A new 60s-inspired book captures the rarest colours in the world

A new 60s-inspired book captures the rarest colours in the world

The Harvard Art Museums hold over 2500 of the world’s rarest pigments, from bits of Egyptian blue glass dating to 1,000 BCE to newly released fluorescent hues. Public access to the colour library has been restricted – until now, where, in An Atlas of Rare & Familiar Colour, the collection is excavated by Atelier Éditions in startling detail and vividity, through gradated colour-coded chapters.

Inside the gloriously retro, 60s-inspired rainbow hardback, we find an encyclopedic photobook of poised still lifes, where each phial, herb and pigment-filled container becomes a character, narrating the fascinating history of colour.

Former Fogg Art Museum director Edward Forbes started the collection at the turn of the 20th century, in the interest of preserving the early Italian paintings he had just begun to collect.

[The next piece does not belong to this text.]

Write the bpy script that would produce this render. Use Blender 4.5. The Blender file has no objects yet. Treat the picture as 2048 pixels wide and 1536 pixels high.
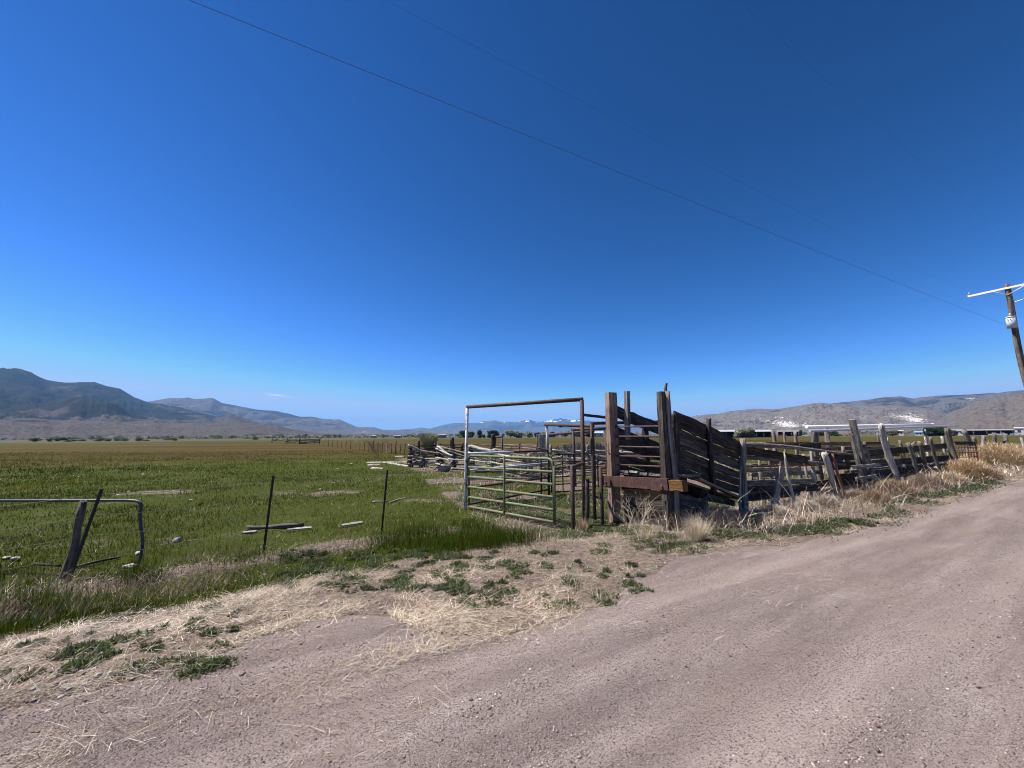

Through the years, word of mouth helped the collection to grow into a vast apothecary of bottles and beakers as other art lovers and experts donated their own pigments. Continually growing, the collection helps experts worldwide to research and authenticate paintings.

Madder Lake Straus.1600 Fezandie & Sperrle Inc, USA, 1936. © Pascale Georgiev for Atelier Éditions

In Cambridge, Forbes’ legacy thrives in the museums’ Straus Center for Conservation and Technical Studies, where experts preserve masterworks for future generations and decipher the chemical makeup of paint and pottery glaze. As well as looking to the future, the pigments are a tinted window to the past, shedding light on the working methods and preferred materials of renowned artists. Studying them reveals the effort it took, in the days before synthetic pigments, to get colours just right.

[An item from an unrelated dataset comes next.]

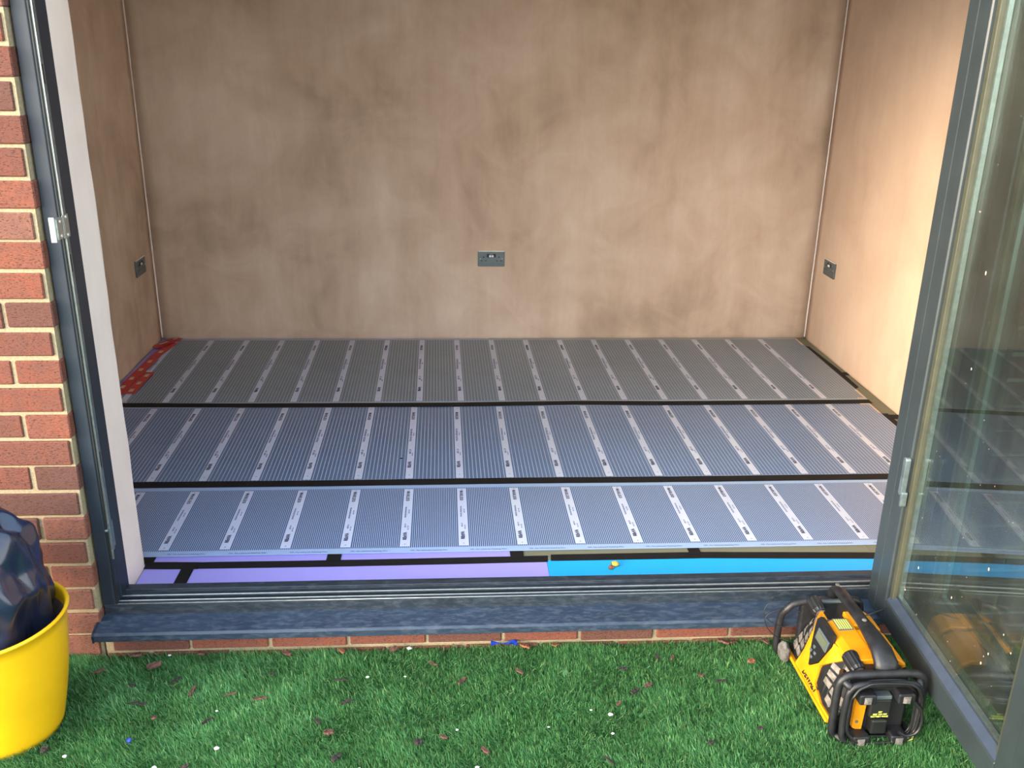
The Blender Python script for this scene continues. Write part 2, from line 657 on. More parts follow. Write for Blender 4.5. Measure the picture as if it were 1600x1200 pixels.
def brick_run(bm, tone, x0, x1, z_lo, z_hi, phase_even, phase_odd, face_y=0.0, k0=-3, k1=40, dz=0.0):
    r = random.Random(int(abs(x0) * 1000) + 5)
    for k in range(k0, k1):
        zb, zt = Z0 + dz + k * CH + JT / 2, Z0 + dz + (k + 1) * CH - JT / 2
        if zt > z_hi or zb < z_lo:
            continue
        ph = phase_even if k % 2 == 0 else phase_odd
        n0 = math.floor((x0 - ph) / BL) - 1
        for i in range(n0, n0 + int((x1 - x0) / BL) + 4):
            a, b = ph + i * BL + JT / 2, ph + (i + 1) * BL - JT / 2
            a, b = max(a, x0), min(b, x1)
            if b - a < 0.03:
                continue
            t = r.random()
            j = [r.uniform(-0.0022, 0.0022) for _ in range(6)]
            fs = box(bm, a + j[0], b + j[1] * 0.8, face_y + j[2], face_y + 0.1, zb + j[3], zt + j[4])
            for f in fs:
                for lp in f.loops:
                    lp[tone] = (t, t, t, 1)


def brick_wall(name, x0, x1, z_lo, z_hi, pe, po):
    bm = bmesh.new()
    tone = bm.loops.layers.float_color.new('tone')
    brick_run(bm, tone, x0, x1, z_lo, z_hi, pe, po)
    bmesh.ops.bevel(bm, geom=list(bm.edges), offset=0.0032, segments=1, affect='EDGES', clamp_overlap=True)
    for f in box(bm, x0 + 0.004, x1 - 0.004, 0.007, 0.1015, z_lo, z_hi):
        f.material_index = 1
    return structure(name, bm, [BRICK, MORTAR])


brick_wall('wall_front_left', -1.7, OL, -0.11, ZH, 0.308, 0.201 - 0.006)
brick_wall('wall_front_right', OR_, 5.0, -0.11, ZH, OR_ + 0.1125, OR_)
bm = bmesh.new()
tone = bm.loops.layers.float_color.new('tone')
brick_run(bm, tone, OL + 0.006, OR_ - 0.006, -0.12, 0.06, 0.893 + 0.11, 0.893, k0=-2, k1=0, dz=0.011)
bmesh.ops.bevel(bm, geom=list(bm.edges), offset=0.0032, segments=1, affect='EDGES', clamp_overlap=True)
for f in box(bm, OL + 0.002, OR_ - 0.002, 0.007, 0.1015, -0.12, 0.045):
    f.material_index = 1
structure('wall_front_plinth', bm, [BRICK, MORTAR])
bm = bmesh.new()
tone = bm.loops.layers.float_color.new('tone')
brick_run(bm, tone, -1.7, 5.0, ZH, 3.0, 0.308, 0.195, k1=40)
for f in box(bm, -1.69, 4.99, 0.007, 0.1015, ZH, 3.0):
    f.material_index = 1
structure('wall_front_top', bm, [BRICK, MORTAR])

# ground under the turf
bm = bmesh.new(); box(bm, -6, 9, -9, 0.004, -0.16, -0.052)
structure('ground', bm, TURF_B)


# external sill
def along_x(p, q, t):
    return (t, p, q)


bm = bmesh.new()
prism(bm, [(-0.049, 0.046), (-0.051, 0.067), (-0.045, 0.0725), (0.030, 0.084), (0.030, 0.078), (-0.043, 0.066), (-0.043, 0.046)], along_x, 0.420, 2.965)
sill = structure('windowsill_1', bm, SILLM, bevel=0.0012)
bm = bmesh.new()
prism(bm, [(-0.0505, 0.044), (-0.0530, 0.067), (-0.045, 0.0745), (0.026, 0.086), (0.026, 0.046)], along_x, 0.416, 0.421)
link('sill_end_cap', bm, ANTH, parent=sill)
bm = bmesh.new()
prism(bm, [(-0.0505, 0.044), (-0.0530, 0.067), (-0.045, 0.0745), (0.026, 0.086), (0.026, 0.046)], along_x, 2.964, 2.969)
link('sill_end_cap', bm, ANTH, parent=sill)

# door frame
frame = tag(empty('door_1', (0, 0, 0)), kind='structure')
JX0, JX1 = OL + 0.004, 0.470
# threshold: front face, two bright track lips with a groove between, dusty inner tread, back upstand
bm = bmesh.new()
prism(bm, [(0.028, 0.048), (0.028, 0.117), (0.031, 0.120), (0.042, 0.120), (0.044, 0.118), (0.044, 0.112),
           (0.066, 0.112), (0.066, 0.118), (0.068, 0.120), (0.086, 0.119), (0.092, 0.116), (0.095, 0.116), (0.096, 0.124), (0.125, 0.124), (0.125, 0.048)], along_x, JX0, OR_ - 0.004)
link('threshold', bm, ANTH_D, parent=frame, bevel=0.0008, seg=1)
for y0 in (0.0405, 0.0660):
    bm = bmesh.new()
    box(bm, JX1 - 0.002, 2.90, y0, y0 + 0.0035, 0.1185, 0.1225)
    link('track_lip', bm, STEEL, parent=frame, bevel=0.0007, seg=1)
bm = bmesh.new(); box(bm, JX1, 2.90, 0.0445, 0.0655, 0.1122, 0.1136)
link('track_groove', bm, GASKET, parent=frame)
bm = bmesh.new(); tube(bm, [(JX1, 0.0275, 0.1205), (2.90, 0.0275, 0.1205)], 0.0012, n=6)
link('front_seal', bm, STEEL, parent=frame)


def jamb(side):
    s = 1 if side < 0 else -1
    X = (lambda d: OL + d) if side < 0 else (lambda d: OR_ - d)
    fn = lambda p, q, t: (X(p), q, t)
    bm = bmesh.new()
    pr = [(0.003, 0.027), (0.036, 0.027), (0.038, 0.029), (0.038, 0.036), (0.042, 0.036), (0.042, 0.062), (0.044, 0.062), (0.044, 0.125), (0.003, 0.125)]
    prism(bm, pr, fn, 0.118, ZH - 0.045)
    link('jamb', bm, ANTH, parent=frame, bevel=0.0008, seg=1)
    bm = bmesh.new()
    prism(bm, [(0.0385, 0.0295), (0.0425, 0.0295), (0.0425, 0.0345), (0.0385, 0.0345)], fn, 0.122, ZH - 0.045)
    link('jamb_seal', bm, GASKET, parent=frame)
    bm = bmesh.new()
    prism(bm, [(0.0425, 0.037), (0.0475, 0.037), (0.0475, 0.041), (0.0425, 0.041)], fn, 0.26, ZH - 0.045)
    link('jamb_lip', bm, STEEL, parent=frame)
    bm = bmesh.new()
    prism(bm, [(0.0425, 0.042), (0.0445, 0.042), (0.0445, 0.061), (0.0425, 0.061)], fn, 0.28, ZH - 0.05)
    rl = link('lock_rail', bm, RAIL, parent=frame)
    bm = bmesh.new()
    for z in (1.10, 0.56, 1.55):
        box(bm, X(0.0440), X(0.0450), 0.047, 0.0545, z - 0.022, z + 0.022)
    link('slot', bm, GASKET, parent=rl)
    return X


XJ = jamb(-1)
jamb(1)
# strikes on the left jamb
st = bmesh.new()
box(st, XJ(0.0445), XJ(0.0470), 0.030, 0.066, 1.165, 1.222)
box(st, XJ(0.0380), XJ(0.0470), -0.006, 0.030, 1.168, 1.219)
box(st, XJ(0.0300), XJ(0.0440), -0.012, -0.004, 1.163, 1.224)
so = link('strike_plate', st, STEEL, parent=frame, bevel=0.001, seg=1)
st = bmesh.new()
for y, z in ((0.012, 1.176), (0.012, 1.211), (0.050, 1.172), (0.050, 1.216)):
    m_ = Matrix.Translation((XJ(0.0475), y, z)) @ Matrix.Rotation(math.pi / 2, 4, 'Y')
    bmesh.ops.create_cone(st, cap_ends=True, segments=10, radius1=0.0032, radius2=0.0032, depth=0.002, matrix=m_)
link('screw', st, PALE_EDGE, parent=so)
st = bmesh.new()
box(st, XJ(0.0445), XJ(0.0468), 0.036, 0.066, 0.290, 0.372)
box(st, XJ(0.0380), XJ(0.0468), 0.024, 0.040, 0.352, 0.358)
link('strike_plate', st, RAIL, parent=frame, bevel=0.0015, seg=1)
bm = bmesh.new(); box(bm, OL + 0.003, OR_ - 0.003, 0.027, 0.125, ZH - 0.045, ZH)
link('head', bm, ANTH, parent=frame)


# open leaves
def leaf(name, q, ang, length, with_lock=True):
    o = tag(empty(name, (q[0], q[1], 0.0), math.radians(-90 - ang)), kind='structure')
    ZB, ZT, T = 0.088, 2.005, 0.066
    sw = 0.118
    # stiles: outline in (s, y) swept up, face has a small step
    for a, b, flip in ((0.0, sw, 1), (length - sw, length, -1)):
        bm = bmesh.new()
        pr = [(0, 0), (0.052, 0), (0.053, 0.0015), (sw - 0.006, 0.0015), (sw - 0.003, 0.006), (sw - 0.003, T - 0.004), (0, T)]
        if flip < 0:
            pr = [(length - p, y) for p, y in pr]
        prism(bm, pr, lambda p, y, t: (p, y, t), ZB, ZT)
        link('stile', bm, ANTH_G, parent=o, bevel=0.001, seg=1)
    for z0, z1, top in ((ZB, ZB + 0.068, 1), (ZT - 0.08, ZT, -1)):
        bm = bmesh.new()
        if top > 0:
            pr = [(0.0015, z0), (0.0015, z1 - 0.002), (0.006, z1 + 0.003), (T - 0.006, z1 + 0.003), (T, z1 - 0.002), (T, z0)]
        else:
            pr = [(0.0015, z0), (T, z0), (T, z1), (0.0015, z1)]
        prism(bm, pr, lambda y, z, t: (t, y, z), sw - 0.003, length - sw + 0.003)
        link('rail', bm, ANTH_G, parent=o, bevel=0.001, seg=1)
    g0, g1, h0, h1 = sw + 0.014, length - sw - 0.014, ZB + 0.085, ZT - 0.095
    # glazing beads
    for x0, x1 in ((sw - 0.003, g0 + 0.002), (g1 - 0.002, length - sw + 0.003)):
        bm = bmesh.new(); box(bm, x0, x1, 0.012, T - 0.010, ZB + 0.06, ZT - 0.075)
        link('glazing_bead', bm, BEAD, parent=o, bevel=0.002)
    bm = bmesh.new()
    prism(bm, [(0.004, ZB + 0.071), (0.021, ZB + 0.088), (0.044, ZB + 0.088), (T - 0.008, ZB + 0.071)], lambda y, z, t: (t, y, z), sw, length - sw)
    link('glazing_bead', bm, BEADM, parent=o)
    bm = bmesh.new()
    box(bm, g0 - 0.004, g1 + 0.004, 0.0215, 0.0255, h0 - 0.004, h1 + 0.02)
    box(bm, g0 - 0.004, g1 + 0.004, 0.0395, 0.0435, h0 - 0.004, h1 + 0.02)
    link('glass_pane', bm, GLASS, parent=o)
    # bright aluminium spacer round the sealed unit
    bm = bmesh.new()
    for x0, x1, z0, z1 in ((g0 - 0.003, g0 + 0.010, h0, h1), (g1 - 0.010, g1 + 0.003, h0, h1), (g0, g1, h0 - 0.003, h0 + 0.009), (g0, g1, h1 - 0.009, h1 + 0.003)):
        box(bm, x0, x1, 0.0265, 0.0385, z0, z1)
    link('glass_spacer', bm, STEEL, parent=o)
    return o


leaf_b = leaf('door_2', (2.665, 0.030), 4.0, 0.877)
leaf_a = leaf('door_3', (2.782, 0.022), 1.0, 0.877)
# hinge block on the stile of the front leaf
bm = bmesh.new()
pr = rrect(-0.009, 0.009, -0.056, 0.056, 0.008, 4)
prism(bm, pr, lambda p, q, t: (0.112 + p, t, 0.545 + q), -0.012, 0.003)
prism(bm, rrect(-0.005, 0.005, -0.022, 0.022, 0.004, 3), lambda p, q, t: (0.119 + p, t, 0.478 + q), -0.009, 0.008)
link('hinge', bm, GUNMETAL if False else RAIL, parent=leaf_b, bevel=0.002)
# plaster splashes on the glass
bm = bmesh.new()
rr = random.Random(21)
spl = [(0.30, 0.92), (0.23, 0.33), (0.42, 0.36), (0.55, 0.52), (0.62, 0.34), (0.66, 0.42), (0.18, 0.23), (0.60, 0.30), (0.70, 0.40), (0.28, 1.15)]
for i in range(70):
    if i < len(spl):
        s, z = spl[i]; r = rr.uniform(0.0022, 0.0036)
    else:
        s, z = rr.uniform(0.16, 0.73), 0.2 + 1.5 * rr.random() ** 1.6; r = rr.uniform(0.0006, 0.0014)
    bmesh.ops.create_icosphere(bm, subdivisions=1, radius=r, matrix=Matrix.Translation((s, 0.0212, z)) @ Matrix.Diagonal((0.8, 0.35, rr.uniform(1, 1.8), 1)))
sp = link('plaster_splash', bm, CREAM, parent=leaf_b)
sp['kind'] = 'stuff'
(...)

We learn that green hues were entirely absent from cave paintings, and that popular sage-green wallpaper in the 19th century hastened many to their deaths, thanks to its reliance on arsenic-derived dyes. We come paper-close to Ultramarine, a vivid blue made from lapis lazuli mined in Afghanistan, which was once more precious than gold.

As well as providing a reference guide to art conservators, this is a document for sore eyes, a graphic glossary of the colours that inject vibrancy into our art and world. A Rothko quote sums it up, swimming in a scarlet page, ‘There is only one thing I fear in my life, my friend; One day the black will swallow the red.’